Estética carcelaria
Ox Armand
Conocí tardíamente a Cúcuta, aún cuando son recurrentes nuestras visitas al estado Táchira desde hace más de treinta años, pero sobran los testimonios de una ciudad que fue referente del crimen, la prostitución, el desorden, la suciedad y la inseguridad que también sorteaban los venezolanos para adquirir los más variados bienes, gracias a la otrora ventaja del cambio monetario. Hoy, nos impresionó por sus ordenados espacios, la confianza rutinaria al transitarlos, e orden y la cordialidad, así como la fortaleza del peso que deja pálido al bolívar. Empero, dos cosas nos llamaron poderosamente la atención: la ausencia de rejas en casas y edificios y, además de su calidad gastronómica, la propia evidencia que muestra un restaurant que tiene por única puerta una lámina de madera y vidrios transparentes, huérfano de santamarias blindadas.
No hay territorio venezolano, por muy apartado que esté, que no exhiba sendos barrotes de hierro forjado, por añadidura, en kioscos y demás tarantines. . Antes, destacados sociólogos especulaban sobre la segregación social de nuestras urbes, pensándola como un abigarrado mapa donde los pobres, los menos pobres, los ricos y los menos ricos, estaban decididamente separados por rejas, muros, alcabalas, alambrados eléctricos, etc.
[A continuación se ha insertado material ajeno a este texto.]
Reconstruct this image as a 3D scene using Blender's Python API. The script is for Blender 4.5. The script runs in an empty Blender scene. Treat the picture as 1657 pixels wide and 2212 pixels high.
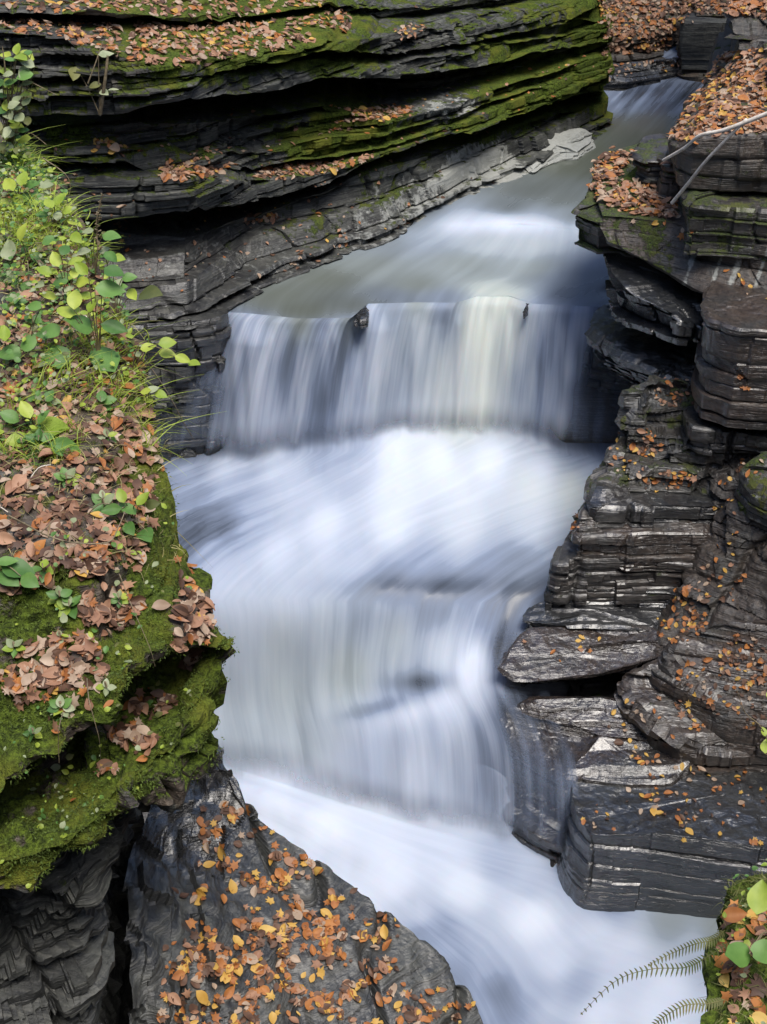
import bpy, math, random
import numpy as np
from mathutils import Vector, Matrix
random.seed(7); rng = np.random.default_rng(7)
S = bpy.context.scene
COL = S.collection
# ---------------------------------------------------------------- camera
CAMZ = 6.8; PITCH = math.radians(32.0); F = 3080.0; CX = 828.5; CY = 1106.0
CAM = np.array([0, 0, CAMZ])
FW = np.array([0, math.cos(PITCH), -math.sin(PITCH)]); UP = np.array([0, math.sin(PITCH), math.cos(PITCH)]); RT = np.array([1., 0, 0])
cd = bpy.data.cameras.new('camera'); cam = bpy.data.objects.new('camera', cd); COL.objects.link(cam)
cam.location = (0, 0, CAMZ); cam.rotation_euler = (math.pi / 2 - PITCH, 0, 0)
cd.sensor_fit = 'HORIZONTAL'; cd.angle = 2 * math.atan(828.5 / F); cd.clip_end = 500; cd.clip_start = 0.05
S.camera = cam

def ray(x, y):
    x = np.asarray(x, float); y = np.asarray(y, float)
    return FW * 1.0 + ((x - CX) / F)[..., None] * RT - ((y - CY) / F)[..., None] * UP
def PY(x, y, Y):
    d = ray(x, y); return CAM + d * (np.asarray(Y, float) / d[..., 1])[..., None]
def PZ(x, y, z):
    d = ray(x, y); return CAM + d * ((np.asarray(z, float) - CAMZ) / d[..., 2])[..., None]
def proj(P):
    q = P - CAM; w = q @ FW; w = np.where(w < .05, .05, w)
    return CX + F * (q @ RT) / w, CY - F * (q @ UP) / w

# ---------------------------------------------------------------- noise
def h3(i, j, k, s=0):
    i = i.astype(np.int64); j = j.astype(np.int64); k = k.astype(np.int64)
    n = (i * 73856093) ^ (j * 19349663) ^ (k * 83492791) ^ (s * 2654435761 & 0xffffffff)
    n = (n & 0xffffffff); n = ((n ^ (n >> 13)) * 1274126177) & 0xffffffff; n = ((n ^ (n >> 16)) * 2246822519) & 0xffffffff
    return ((n ^ (n >> 15)) & 0xffffff) / float(0xffffff)
def vn(x, y, z, s=0):
    x, y, z = np.broadcast_arrays(np.asarray(x, float), np.asarray(y, float), np.asarray(z, float))
    i = np.floor(x); j = np.floor(y); k = np.floor(z); u = x - i; v = y - j; w = z - k
    u = u * u * (3 - 2 * u); v = v * v * (3 - 2 * v); w = w * w * (3 - 2 * w); r = 0
    for a in (0, 1):
        for b in (0, 1):
            for c in (0, 1):
                r = r + h3(i + a, j + b, k + c, s) * (u if a else 1 - u) * (v if b else 1 - v) * (w if c else 1 - w)
    return r
def fbm(P, f, o=4, s=0, fz=None):
    fz = f if fz is None else fz; r = 0; a = .5; t = 0
    for q in range(o):
        r = r + a * vn(P[..., 0] * f + 11.3 * q, P[..., 1] * f + 5.7 * q, P[..., 2] * fz + 3.1 * q, s + q); t += a; a *= .5; f *= 2.03; fz *= 2.03
    return r / t
def sm(a, b, x):
    t = np.clip((x - a) / (b - a), 0, 1); return t * t * (3 - 2 * t)
def idw(samples, X, Y, pw=3.0, sx=1.0, sy=1.0, eps=60.0):
    S_ = np.array(samples, float); num = 0; den = 0
    for r in S_:
        d = ((X - r[0]) * sx) ** 2 + ((Y - r[1]) * sy) ** 2 + eps
        w = d ** (-pw / 2); num = num + w[..., None] * r[2:]; den = den + w
    return num / den[..., None]

# ---------------------------------------------------------------- object helpers
def tag(o, label=None, cat=None, group=None, kind=None):
    if label: o['label'] = label
    if cat: o['category'] = cat
    if group: o['group'] = group
    if kind: o['kind'] = kind
    return o
def link(name, me, parent=None, loc=None):
    o = bpy.data.objects.new(name, me); COL.objects.link(o)
    if loc is not None: o.location = loc
    if parent: o.parent = parent
    return o
def empty(name, loc):
    return link(name, None, None, loc)
def mesh_np(name, V, Fq, mat, smooth=True, origin=None, uv=None, col=None, colname='paint', nrm=None):
    me = bpy.data.meshes.new(name); V = np.asarray(V, np.float32)
    if origin is not None: V = V - np.asarray(origin, np.float32)
    n = Fq.shape[1]
    me.vertices.add(len(V)); me.vertices.foreach_set('co', V.ravel())
    me.loops.add(Fq.size); me.loops.foreach_set('vertex_index', Fq.ravel().astype(np.int32))
    me.polygons.add(len(Fq)); me.polygons.foreach_set('loop_start', np.arange(0, Fq.size, n, dtype=np.int32))
    me.polygons.foreach_set('use_smooth', np.full(len(Fq), smooth))
    me.update(calc_edges=True)
    if uv is not None:
        l = me.uv_layers.new(name='flow'); l.data.foreach_set('uv', np.asarray(uv, np.float32)[Fq.ravel()].ravel())
    if col is not None:
        a = me.color_attributes.new(colname, 'FLOAT_COLOR', 'POINT'); a.data.foreach_set('color', np.asarray(col, np.float32).ravel())
    if mat: me.materials.append(mat)
    if nrm is not None: me.normals_split_custom_set_from_vertices(nrm)
    return me
def grid_faces(nv, nu, closed=False):
    i = np.arange(nv - 1)[:, None]; j = np.arange(nu if closed else nu - 1)[None, :]; j2 = (j + 1) % nu
    return np.stack([i * nu + j, i * nu + j2, (i + 1) * nu + j2, (i + 1) * nu + j], -1).reshape(-1, 4)
def gnormals(G, closed=False):
    if closed:
        E = np.concatenate([G[:, -1:], G, G[:, :1]], 1); du = (E[:, 2:] - E[:, :-2])
    else: du = np.gradient(G, axis=1)
    dv = np.gradient(G, axis=0); N = np.cross(du, dv)
    return N / (np.linalg.norm(N, axis=-1, keepdims=True) + 1e-9)

# ---------------------------------------------------------------- node helpers
class NT:
    def __init__(s, name):
        s.m = bpy.data.materials.new(name); s.m.use_nodes = True; s.t = s.m.node_tree; s.t.nodes.clear()
        s.out = s.t.nodes.new('ShaderNodeOutputMaterial')
    def n(s, typ, **kw):
        nd = s.t.nodes.new('ShaderNode' + typ)
        for k, v in kw.items():
            if k.startswith('i_'): s.set(nd.inputs[k[2:].replace('_', ' ')], v)
            else: setattr(nd, k, v)
        return nd
    def set(s, inp, v):
        if isinstance(v, bpy.types.NodeSocket): s.t.links.new(v, inp)
        elif isinstance(v, (tuple, list)) and len(v) == 3 and inp.type == 'RGBA': inp.default_value = (*v, 1)
        else: inp.default_value = v
    def math(s, op, a, b=0.0, c=None, clamp=False):
        nd = s.n('Math', operation=op, use_clamp=clamp); s.set(nd.inputs[0], a); s.set(nd.inputs[1], b)
        if c is not None: s.set(nd.inputs[2], c)
        return nd.outputs[0]
    def mix(s, f, a, b, blend='MIX'):
        nd = s.n('Mix', data_type='RGBA', blend_type=blend); s.set(nd.inputs[0], f); s.set(nd.inputs[6], a); s.set(nd.inputs[7], b)
        return nd.outputs[2]
    def mapr(s, v, a, b, c=0.0, d=1.0, smooth=True):
        nd = s.n('MapRange', interpolation_type='SMOOTHSTEP' if smooth else 'LINEAR'); s.set(nd.inputs[0], v)
        for q, w in zip((1, 2, 3, 4), (a, b, c, d)): s.set(nd.inputs[q], w)
        return nd.outputs[0]
    def noise(s, vec, scale, detail=4, rough=.55, dist=0.0, out=0):
        nd = s.n('TexNoise'); s.set(nd.inputs['Vector'], vec); s.set(nd.inputs['Scale'], scale); s.set(nd.inputs['Detail'], detail)
        s.set(nd.inputs['Roughness'], rough); s.set(nd.inputs['Distortion'], dist); return nd.outputs[out]
    def vmul(s, v, m):
        nd = s.n('VectorMath', operation='MULTIPLY'); s.set(nd.inputs[0], v); s.set(nd.inputs[1], m); return nd.outputs[0]

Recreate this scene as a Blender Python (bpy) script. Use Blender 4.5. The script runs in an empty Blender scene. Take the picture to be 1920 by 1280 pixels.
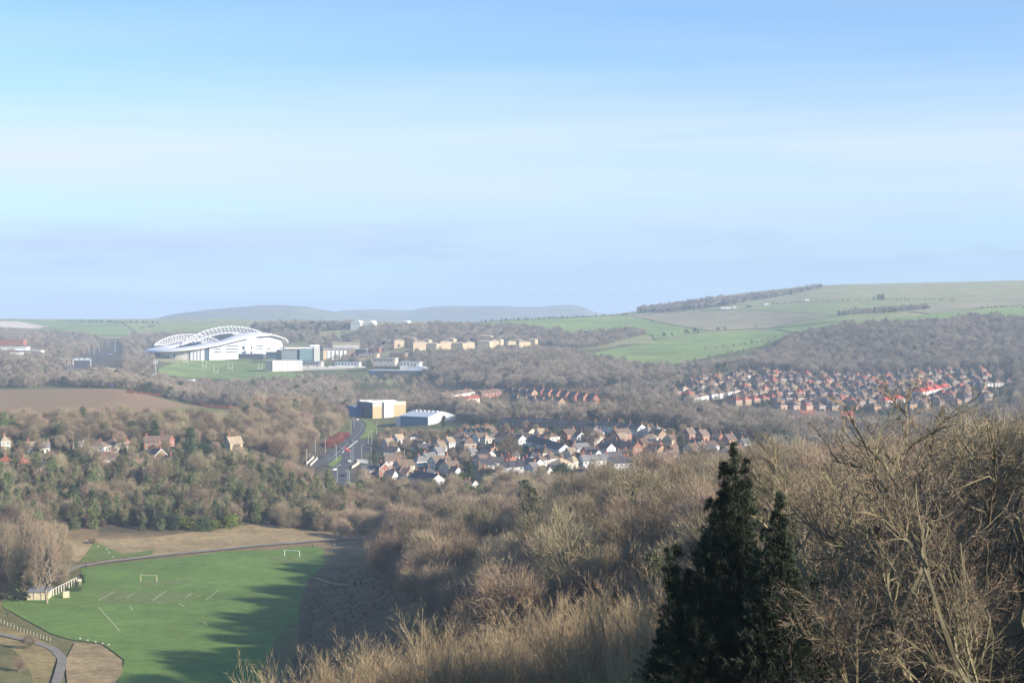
import bpy, bmesh, math, random
import numpy as np
from mathutils import Vector, Matrix
from mathutils.geometry import delaunay_2d_cdt

R = math.radians
rng = np.random.default_rng(7)
random.seed(7)
SC = bpy.context.scene
COL = SC.collection

# ------------------------------------------------------------------ camera, sky, sun, exposure
FPX, CX, HY, EYE = 2780.0, 960.0, 600.0, 95.0       # focal length in photo pixels, centre column, eye-level row, eye height
cam_d = bpy.data.cameras.new('camera')
cam = bpy.data.objects.new('camera', cam_d)
COL.objects.link(cam)
cam.location = (0, 0, EYE)
cam.rotation_euler = (R(90), 0, 0)
cam_d.sensor_width = 36.0
cam_d.lens = FPX / 1920 * 36.0
cam_d.shift_y = -40 / 1920
cam_d.clip_start = 0.5
cam_d.clip_end = 60000
SC.camera = cam

SUN_AZ, SUN_EL = 117.0, 23.0                         # degrees clockwise from the view direction, above the horizon
world = bpy.data.worlds.new('World')
SC.world = world
world.use_nodes = True
wn, wl = world.node_tree.nodes, world.node_tree.links
wn.clear()
w_out = wn.new('ShaderNodeOutputWorld')
w_bg = wn.new('ShaderNodeBackground')
w_bg.inputs['Strength'].default_value = 0.106
sky = wn.new('ShaderNodeTexSky')
sky.sky_type = 'NISHITA'
sky.sun_disc = False
sky.sun_elevation = R(SUN_EL)
sky.sun_rotation = R(SUN_AZ)
sky.altitude = 100
sky.air_density = 1.0
sky.dust_density = 0.25
sky.ozone_density = 2.5
# thin cirrostratus: a veil whose cover depends on the elevation and on stretched noise, the same all round
tc = wn.new('ShaderNodeTexCoord')
sep = wn.new('ShaderNodeSeparateXYZ')
wl.new(tc.outputs['Generated'], sep.inputs[0])
mp = wn.new('ShaderNodeMapping')
mp.inputs['Scale'].default_value = (1.6, 1.6, 26.0)
mp.inputs['Rotation'].default_value = (R(1.5), R(2.0), R(20))
wl.new(tc.outputs['Generated'], mp.inputs[0])
n1 = wn.new('ShaderNodeTexNoise')
n1.inputs['Scale'].default_value = 1.7
n1.inputs['Detail'].default_value = 6
n1.inputs['Roughness'].default_value = 0.55
wl.new(mp.outputs[0], n1.inputs['Vector'])
veil = wn.new('ShaderNodeValToRGB')                  # cover against sin(elevation)
cr = veil.color_ramp
cr.interpolation = 'LINEAR'
cr.elements[0].position = 0.0
cr.elements[0].color = (0.86, 0.86, 0.86, 1)
cr.elements[1].position = 1.0
cr.elements[1].color = (0.08, 0.08, 0.08, 1)
for p_, v_ in ((0.03, 0.84), (0.06, 0.84), (0.085, 0.90), (0.112, 0.88), (0.128, 0.62), (0.15, 0.38), (0.19, 0.20), (0.24, 0.14), (0.5, 0.10)):
    e_ = cr.elements.new(p_)
    e_.color = (v_, v_, v_, 1)
vcol = wn.new('ShaderNodeValToRGB')                  # blue ground haze below, sunlit ice cloud above
vr = vcol.color_ramp
vr.elements[0].position = 0.0
vr.elements[0].color = (0.27, 0.375, 0.545, 1)
vr.elements[1].position = 0.5
vr.elements[1].color = (0.40, 0.45, 0.53, 1)
for p_, c_ in ((0.035, (0.285, 0.385, 0.545)), (0.062, (0.355, 0.435, 0.565)), (0.088, (0.44, 0.49, 0.58)), (0.12, (0.465, 0.51, 0.59))):
    e_ = vr.elements.new(p_)
    e_.color = (*c_, 1)
wl.new(sep.outputs['Z'], vcol.inputs['Fac'])
vsc = wn.new('ShaderNodeVectorMath')
vsc.operation = 'SCALE'
vsc.inputs['Scale'].default_value = 1 / 0.12
wl.new(vcol.outputs['Color'], vsc.inputs[0])
tint = wn.new('ShaderNodeMix')
tint.data_type = 'RGBA'
tint.blend_type = 'MULTIPLY'
tint.inputs['Factor'].default_value = 1.0
tint.inputs['B'].default_value = (0.57, 0.775, 0.965, 1)
wl.new(sky.outputs[0], tint.inputs['A'])
wl.new(sep.outputs['Z'], veil.inputs['Fac'])
nm = wn.new('ShaderNodeMapRange')
nm.inputs['From Min'].default_value = 0.3
nm.inputs['From Max'].default_value = 0.7
nm.inputs['To Min'].default_value = 0.62
nm.inputs['To Max'].default_value = 1.22
wl.new(n1.outputs['Fac'], nm.inputs['Value'])
cov = wn.new('ShaderNodeMath')
cov.operation = 'MULTIPLY'
cov.use_clamp = True
wl.new(veil.outputs['Color'], cov.inputs[0])
wl.new(nm.outputs[0], cov.inputs[1])
cmix = wn.new('ShaderNodeMix')
cmix.data_type = 'RGBA'
wl.new(cov.outputs[0], cmix.inputs['Factor'])
wl.new(tint.outputs['Result'], cmix.inputs['A'])
wl.new(vsc.outputs[0], cmix.inputs['B'])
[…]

Sin embargo, esto que se pensó como la irrefutable prueba de una citadina lucha de clases, ahora se ve como una expresión natural y compartida de la voluntad de supervivencia frente al hampa que no hace distinción alguna. Podemos aseverar que la aceptación del fenómeno es tal que lo aceptamos en términos claramente estéticos, colándose una concepción carcelaria de la vida cotidiana.
En efecto, en días pasados, me lo contaron y luego lo constaté, los vecinos de un viejo edificio caraqueño, por añadidura, declarado patrimonio arquitectónico de Caracas, pensaron en un ornamento adicional del pasillo común que, por supuesto, está presidido por una gruesa puerta de hierro. El asunto estriba en que, teniendo el enrejado interno de las ventanas que dan al pasillo, decidieron exhibirlo externamente. Mi amigo les argumentó que, detrás, sin que nada les impidiera abrirlos, los cristales le da una mayor vistosidad al pasillo, pues, lo ideal es que las ventanas se vean libres externamente de los barrotes. Y la cosa contribuiría a un disfrute algo minimalista del pasillo que es simultáneamente terraza. Pero no fue posible, y sus vecinos sacaron las rejas, las colocaron y las pusieron como muestra de una belleza adicional. Mi amigo dejó sus ventajas con los los discretos barrotes internos, por si acaso.
Como vemos, las rejas ya forman parte de nuestro sentimiento estético. Y, por más que, conceptualmente, un apartamento o casa tenga posibilidades seguras de una ventana que sea tal, se antoja inaceptable. Ya nos convencimos culturalmente: la estética carcelaria es parte de nuestras vidas.